I am well aware that the possible carpeting of the earth (thank you, Ted Cruz) with nuclear weapons is no longer the greatest source of fear in the U.S. Now we have ISIS and the other “Radical Muslim Terrorists” waiting for the next opportunity to kill us. I am not being flippant, and I do not minimize that danger although I wish anyone who might be reading this would read this article by John Mueller and Mark G. Stewart.
We have made mortal enemies of vast numbers of citizens of the “Middle Eastern” as opposed to the “Western” world. For 70 (and in the case of Britain and France, 100) years we have run roughshod over not only its economies, but its very political structures, creating nations where there were none and destroying nations where there were. And all the while pumping billions (trillions?) of barrels of oil out of that part of the earth for the benefit of our part of the earth. All in the name of keeping the world safe for democracy.

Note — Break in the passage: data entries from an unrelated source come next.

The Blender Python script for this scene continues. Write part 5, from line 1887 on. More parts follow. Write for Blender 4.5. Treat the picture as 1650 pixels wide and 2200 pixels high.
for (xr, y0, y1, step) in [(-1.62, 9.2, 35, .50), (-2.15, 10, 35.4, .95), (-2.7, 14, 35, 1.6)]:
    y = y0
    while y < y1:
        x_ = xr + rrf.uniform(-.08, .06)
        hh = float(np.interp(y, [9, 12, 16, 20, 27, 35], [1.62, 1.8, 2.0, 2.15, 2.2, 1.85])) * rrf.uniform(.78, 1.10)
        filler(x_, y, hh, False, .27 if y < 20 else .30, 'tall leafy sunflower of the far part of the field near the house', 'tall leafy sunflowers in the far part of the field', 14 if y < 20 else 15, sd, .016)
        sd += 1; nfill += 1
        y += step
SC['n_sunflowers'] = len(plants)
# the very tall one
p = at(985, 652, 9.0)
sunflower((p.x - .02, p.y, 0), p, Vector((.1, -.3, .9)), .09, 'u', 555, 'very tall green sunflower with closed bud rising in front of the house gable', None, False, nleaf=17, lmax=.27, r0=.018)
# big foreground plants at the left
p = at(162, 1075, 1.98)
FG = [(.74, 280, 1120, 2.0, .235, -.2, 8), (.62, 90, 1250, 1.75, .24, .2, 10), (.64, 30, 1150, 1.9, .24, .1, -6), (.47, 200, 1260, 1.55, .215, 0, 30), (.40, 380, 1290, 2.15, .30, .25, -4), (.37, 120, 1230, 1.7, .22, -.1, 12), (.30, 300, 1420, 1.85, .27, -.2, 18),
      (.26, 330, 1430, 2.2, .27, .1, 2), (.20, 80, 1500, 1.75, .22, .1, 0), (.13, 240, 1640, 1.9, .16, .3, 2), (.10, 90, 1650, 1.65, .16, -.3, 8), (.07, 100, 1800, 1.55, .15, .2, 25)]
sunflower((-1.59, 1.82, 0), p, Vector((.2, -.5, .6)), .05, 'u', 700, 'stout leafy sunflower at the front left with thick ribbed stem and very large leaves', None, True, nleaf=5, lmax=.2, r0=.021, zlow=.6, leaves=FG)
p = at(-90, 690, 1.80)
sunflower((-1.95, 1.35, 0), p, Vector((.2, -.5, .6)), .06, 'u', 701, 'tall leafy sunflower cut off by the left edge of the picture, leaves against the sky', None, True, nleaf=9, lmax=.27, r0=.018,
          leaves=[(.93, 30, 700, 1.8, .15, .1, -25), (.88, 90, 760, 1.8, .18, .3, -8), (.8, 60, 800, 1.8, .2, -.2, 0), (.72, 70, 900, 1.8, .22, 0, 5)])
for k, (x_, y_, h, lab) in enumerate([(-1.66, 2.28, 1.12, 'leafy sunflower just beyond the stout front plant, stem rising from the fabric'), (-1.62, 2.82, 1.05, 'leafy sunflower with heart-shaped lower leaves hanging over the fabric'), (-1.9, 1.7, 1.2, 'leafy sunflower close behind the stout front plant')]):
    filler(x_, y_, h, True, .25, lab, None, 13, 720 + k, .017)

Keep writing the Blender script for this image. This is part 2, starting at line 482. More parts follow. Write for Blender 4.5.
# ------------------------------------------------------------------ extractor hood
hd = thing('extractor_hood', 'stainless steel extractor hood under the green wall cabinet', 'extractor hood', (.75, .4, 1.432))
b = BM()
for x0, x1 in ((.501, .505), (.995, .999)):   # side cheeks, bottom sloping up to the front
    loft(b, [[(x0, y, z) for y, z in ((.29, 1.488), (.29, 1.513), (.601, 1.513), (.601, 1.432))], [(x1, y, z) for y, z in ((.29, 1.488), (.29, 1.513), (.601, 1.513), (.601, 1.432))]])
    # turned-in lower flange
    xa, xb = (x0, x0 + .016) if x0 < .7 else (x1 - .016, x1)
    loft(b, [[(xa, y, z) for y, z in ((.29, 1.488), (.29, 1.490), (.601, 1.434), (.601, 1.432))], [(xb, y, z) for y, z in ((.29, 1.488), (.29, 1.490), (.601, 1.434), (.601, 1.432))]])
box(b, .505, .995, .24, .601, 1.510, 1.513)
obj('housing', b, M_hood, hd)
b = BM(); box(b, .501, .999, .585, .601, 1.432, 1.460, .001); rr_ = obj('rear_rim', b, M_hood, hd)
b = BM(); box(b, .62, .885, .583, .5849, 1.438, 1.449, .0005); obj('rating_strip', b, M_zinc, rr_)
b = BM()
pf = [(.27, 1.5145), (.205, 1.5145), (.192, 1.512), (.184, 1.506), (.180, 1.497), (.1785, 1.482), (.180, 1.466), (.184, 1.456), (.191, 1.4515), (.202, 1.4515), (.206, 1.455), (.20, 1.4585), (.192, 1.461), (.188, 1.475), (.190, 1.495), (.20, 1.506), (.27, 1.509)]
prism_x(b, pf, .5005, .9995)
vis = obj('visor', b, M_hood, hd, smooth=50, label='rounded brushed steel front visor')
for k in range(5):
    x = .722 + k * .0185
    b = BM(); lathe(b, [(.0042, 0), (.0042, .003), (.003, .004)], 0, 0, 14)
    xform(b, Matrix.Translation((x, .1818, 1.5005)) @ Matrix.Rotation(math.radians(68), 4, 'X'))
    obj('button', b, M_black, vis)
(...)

None of this is unknown to the general populace. I know my writing about it is unscholarly, disjointed, incomplete (and probably so biased as to be laughable). And, yes, I know about Hitler and Stalin, and Emperor Hirohito and all of the other perpetrators of evil against the world.
But the fact is, we have brought much (most?) of our fear and suffering on ourselves. And the NSA, the police departments with armored vehicles, and the metal detectors and terrorism alerts and warrantless cyber-snooping, and . . . . are all reminiscent of the “air-raid drills” we practiced when I was in fourth grades. And about as effective, I’d guess.
We live in a fear-and-hatred-based society. But if we did not ourselves bring about our felt need to fear and hate, we at least have done and are doing nothing to alleviate the need.
And now, it will seem I’m changing subjects by pointing out one of the best examples of our Western penchant for xenophobia, of creating an untenable Sitz im Leben (“setting of life”), and then blaming the (perceived or real or conveniently created) enemy, the “godless Communists” or the “Radical Muslim Terrorists,” for the fear and loathing in which we live. That example is the State of Israel.
The U.S., the U.N., and the Zionists of Europe and the Middle East created a country by confiscating most of the land belonging to an indigenous people and made a new nation where it did not exist before. 1948. Since that time, and with increased persistence since 1967 when Israel took over all of the land of the area, the indigenous people have protested, usually legally and peacefully, but, at times, violently.
And just as the U.S. convinced its people―and most of the world―that the “other” was responsible for such realities as the Cold War, the Israeli government has convinced its own people and the U.S. that the indigenous Palestinians are to blame for violence and unrest. (Please see this site for current news of the situation.)
Our nation and nations like ours seem loathe to take responsibility for our mistakes, for our ruthlessness, for our self-centered grandiosity as the first step in fashioning not simply the control of arms and war and violence and hatred but the reality of peace and equality.